Rab Sinclair, Britain's most famous hermit, has spent the past three weeks in a council house, living on dole of pounds 51 a fortnight. "You look out of the window and see a wall, then row after row of houses," he said yesterday, speaking for the first time about his new life after being released from Barlinnie prison, Strathclyde. "You open the door and get the smell of diesel. I need somewhere with open spaces."

Livingston, 12 miles from Edinburgh, named after another great Scottish adventurer, is no place for those seeking rural solitude. Life is very different from the years when Mr Sinclair dug a trench, filling it with moss and heather for his bed, and "guddled" fish by tickling the underbelly with one hand, grabbing them with the other. He ate grubs from the ground, made snares using copper wire running through the eyelets of an old shoe, drugged pheasants with berries soaked in spirit, killed game with a sling made from old tyres, and dressed himself in clothes salvaged from rubbish dumps.

Mr Sinclair, 52, is staying in Livingston while serving a sentence of one year's probation imposed last month for a string of break-ins across Scotland in which he stole minor items, such as tins of food, though never money, to support his spartan existence.

"I can't go back to all that now," he said. "My chest is too bad from sleeping outside. The summer was fine, but in the winter when there are no berries or old turnips, I might stay huddled up for five or six days without eating because it was too cold to go out. I didn't know what day it was except by looking for a paper and guessing how old it was."

He explained for the first time why over two decades ago he fled normality for the wilds. "My father was violent to my mother and myself when he had taken drink," he explained. "I had a younger brother and younger sister and I was the one who had to stop him.

"By the time I was 14, I could contain the situation. But it got to the stage where I was scared to go out in the evening for fear of what I would find when I got home. I was like that for years. I could have been married. I had girlfriends but I wanted to protect my mother, particularly after my brother and sister left. Then one day in 1976, I just upped and left. I couldn't take it any more. I went for a wander."

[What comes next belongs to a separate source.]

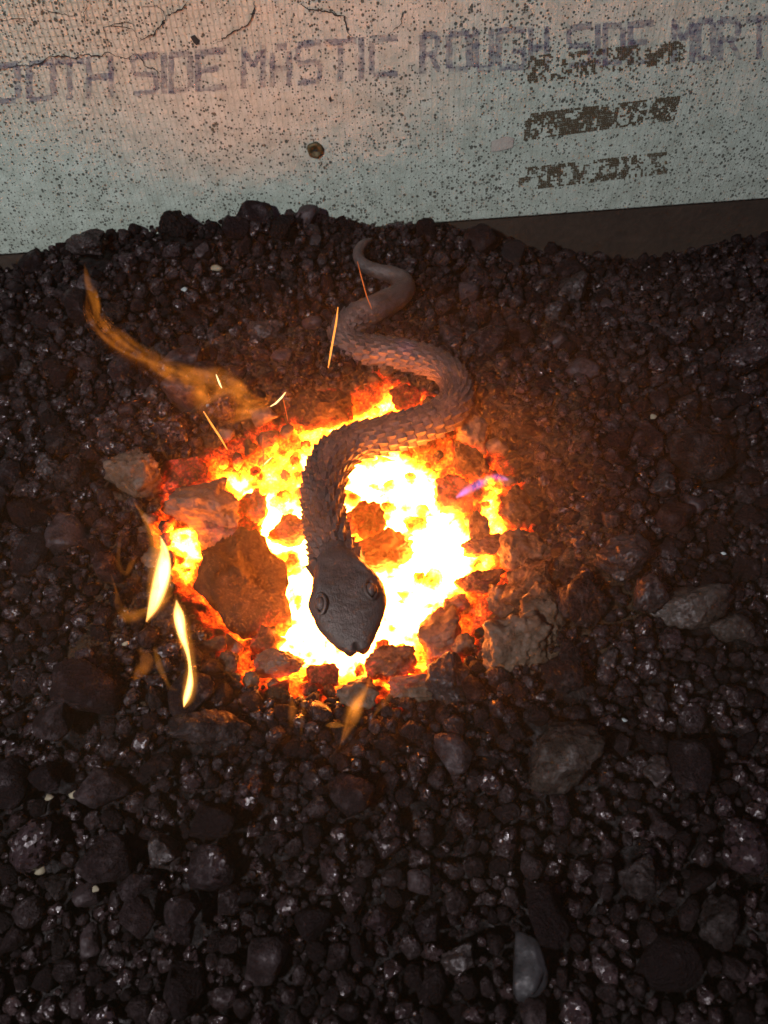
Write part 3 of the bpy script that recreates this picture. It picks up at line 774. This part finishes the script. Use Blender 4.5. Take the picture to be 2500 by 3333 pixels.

For the next 23 years he drifted around the countryside, apart from short spells in prison for petty theft. "I suppose I went missing in a way, because even though I stayed in the country I never saw anyone I knew. I went months without talking to anyone.

"I lost my family. My sister had two children who must be grown up now. I don't know if my brother has had children. I regret missing all that. It kept me going over the years wondering what my brother and sister, my mother and my friends would be doing if I was with them now. But when you have been away so long it's hard to go back. I was scared to ask for help in case I was rejected. No one ever came to find me, so I just carried on. It was all I knew."

He said he reached his lowest point in January, when he was remanded in jail and attempted suicide. "I had been wearing my joggers and I kept the string in my pocket, so when I was remanded I said I needed the toilet and I was away. I actually passed out and a young copper found me."

The life Mr Sinclair described is familiar to the National Missing Persons' Helpline, which warns families that, once a loved one has gone missing for a lengthy period, they usually have to be found because it is psychologically too hard to come back.

Mr Sinclair was lucky. Last January, Willie Leitch, an old cellmate from Barlinnie, recognised his friend's name on the radio and searched him out. Mr Sinclair is now living with Mr Leitch and his wife in Livingston and helps out at the community centre Mr Leitch founded. "I like being here with Willie and Edith," he said. "But I can't stay here for ever. I'd love a wee cottage where there were a few neighbours a couple of miles away. I'd come out of my back door and there would just be hills."